Stored entries
━━━━━━━━━━━━━━━━━━━━

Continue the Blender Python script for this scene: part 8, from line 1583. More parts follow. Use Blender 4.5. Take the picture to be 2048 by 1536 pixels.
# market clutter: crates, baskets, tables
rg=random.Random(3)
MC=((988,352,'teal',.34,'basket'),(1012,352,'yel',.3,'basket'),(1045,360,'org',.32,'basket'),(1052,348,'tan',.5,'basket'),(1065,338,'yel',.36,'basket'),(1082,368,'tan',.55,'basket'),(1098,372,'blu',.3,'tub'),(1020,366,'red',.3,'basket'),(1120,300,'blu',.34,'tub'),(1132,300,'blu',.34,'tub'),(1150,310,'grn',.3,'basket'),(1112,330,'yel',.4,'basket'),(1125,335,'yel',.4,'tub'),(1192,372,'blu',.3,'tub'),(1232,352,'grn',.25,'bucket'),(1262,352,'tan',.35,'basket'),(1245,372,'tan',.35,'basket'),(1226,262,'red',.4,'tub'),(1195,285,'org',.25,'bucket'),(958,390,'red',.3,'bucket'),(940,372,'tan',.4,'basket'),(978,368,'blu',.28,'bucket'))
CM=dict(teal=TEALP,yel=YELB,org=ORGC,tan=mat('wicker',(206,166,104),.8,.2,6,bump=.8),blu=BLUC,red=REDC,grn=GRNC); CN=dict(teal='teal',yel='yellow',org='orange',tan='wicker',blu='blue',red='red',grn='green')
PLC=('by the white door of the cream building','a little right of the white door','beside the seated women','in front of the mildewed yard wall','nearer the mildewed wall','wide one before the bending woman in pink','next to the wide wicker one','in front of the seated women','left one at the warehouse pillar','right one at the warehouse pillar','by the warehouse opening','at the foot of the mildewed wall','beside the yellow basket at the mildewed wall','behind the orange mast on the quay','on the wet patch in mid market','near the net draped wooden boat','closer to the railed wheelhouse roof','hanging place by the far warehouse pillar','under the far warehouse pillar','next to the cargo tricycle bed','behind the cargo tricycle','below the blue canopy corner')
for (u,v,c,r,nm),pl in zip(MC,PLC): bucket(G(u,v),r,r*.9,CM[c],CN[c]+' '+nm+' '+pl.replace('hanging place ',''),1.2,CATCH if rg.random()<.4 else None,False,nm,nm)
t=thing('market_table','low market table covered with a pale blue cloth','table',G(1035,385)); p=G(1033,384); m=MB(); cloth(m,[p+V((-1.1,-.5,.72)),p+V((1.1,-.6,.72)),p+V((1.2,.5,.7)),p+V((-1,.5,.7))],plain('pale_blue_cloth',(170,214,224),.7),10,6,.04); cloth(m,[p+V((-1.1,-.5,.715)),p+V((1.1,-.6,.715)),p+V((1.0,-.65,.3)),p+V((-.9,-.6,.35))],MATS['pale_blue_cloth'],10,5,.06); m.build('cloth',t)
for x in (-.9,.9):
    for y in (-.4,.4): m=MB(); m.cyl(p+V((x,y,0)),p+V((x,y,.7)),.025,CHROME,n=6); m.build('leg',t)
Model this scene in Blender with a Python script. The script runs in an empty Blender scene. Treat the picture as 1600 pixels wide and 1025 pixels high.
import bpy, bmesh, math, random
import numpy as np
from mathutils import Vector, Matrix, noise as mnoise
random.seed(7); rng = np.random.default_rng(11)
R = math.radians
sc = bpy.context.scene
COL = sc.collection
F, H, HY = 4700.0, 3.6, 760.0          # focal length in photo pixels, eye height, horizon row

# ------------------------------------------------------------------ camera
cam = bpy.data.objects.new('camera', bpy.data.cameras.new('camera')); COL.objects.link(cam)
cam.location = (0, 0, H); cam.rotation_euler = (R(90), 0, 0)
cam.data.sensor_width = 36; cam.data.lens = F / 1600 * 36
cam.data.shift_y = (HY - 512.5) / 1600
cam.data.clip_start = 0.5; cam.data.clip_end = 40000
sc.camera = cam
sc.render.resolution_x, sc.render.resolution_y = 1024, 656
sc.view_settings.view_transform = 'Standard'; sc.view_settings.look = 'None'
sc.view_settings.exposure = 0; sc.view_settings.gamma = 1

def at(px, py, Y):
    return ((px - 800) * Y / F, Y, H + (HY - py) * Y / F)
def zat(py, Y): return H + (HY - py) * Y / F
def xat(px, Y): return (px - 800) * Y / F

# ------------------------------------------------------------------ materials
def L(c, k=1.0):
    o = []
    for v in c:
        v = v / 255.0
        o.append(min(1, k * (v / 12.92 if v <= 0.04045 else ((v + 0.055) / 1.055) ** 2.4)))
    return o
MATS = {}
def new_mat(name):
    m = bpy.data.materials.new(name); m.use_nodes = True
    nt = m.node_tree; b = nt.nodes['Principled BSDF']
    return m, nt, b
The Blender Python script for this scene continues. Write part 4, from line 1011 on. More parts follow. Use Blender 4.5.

━━━━━━━━━━━━━━━━━━━━

In the records above, return only the line that contains "Model this scene" and every line after it through the last, exactly as they appear.

■ Exercise solution ■
Model this scene in Blender with a Python script. The script runs in an empty Blender scene. Treat the picture as 1600 pixels wide and 1025 pixels high.
import bpy, bmesh, math, random
import numpy as np
from mathutils import Vector, Matrix, noise as mnoise
random.seed(7); rng = np.random.default_rng(11)
R = math.radians
sc = bpy.context.scene
COL = sc.collection
F, H, HY = 4700.0, 3.6, 760.0          # focal length in photo pixels, eye height, horizon row

# ------------------------------------------------------------------ camera
cam = bpy.data.objects.new('camera', bpy.data.cameras.new('camera')); COL.objects.link(cam)
cam.location = (0, 0, H); cam.rotation_euler = (R(90), 0, 0)
cam.data.sensor_width = 36; cam.data.lens = F / 1600 * 36
cam.data.shift_y = (HY - 512.5) / 1600
cam.data.clip_start = 0.5; cam.data.clip_end = 40000
sc.camera = cam
sc.render.resolution_x, sc.render.resolution_y = 1024, 656
sc.view_settings.view_transform = 'Standard'; sc.view_settings.look = 'None'
sc.view_settings.exposure = 0; sc.view_settings.gamma = 1

def at(px, py, Y):
    return ((px - 800) * Y / F, Y, H + (HY - py) * Y / F)
def zat(py, Y): return H + (HY - py) * Y / F
def xat(px, Y): return (px - 800) * Y / F

# ------------------------------------------------------------------ materials
def L(c, k=1.0):
    o = []
    for v in c:
        v = v / 255.0
        o.append(min(1, k * (v / 12.92 if v <= 0.04045 else ((v + 0.055) / 1.055) ** 2.4)))
    return o
MATS = {}
def new_mat(name):
    m = bpy.data.materials.new(name); m.use_nodes = True
    nt = m.node_tree; b = nt.nodes['Principled BSDF']
    return m, nt, b
The Blender Python script for this scene continues. Write part 4, from line 1011 on. More parts follow. Use Blender 4.5.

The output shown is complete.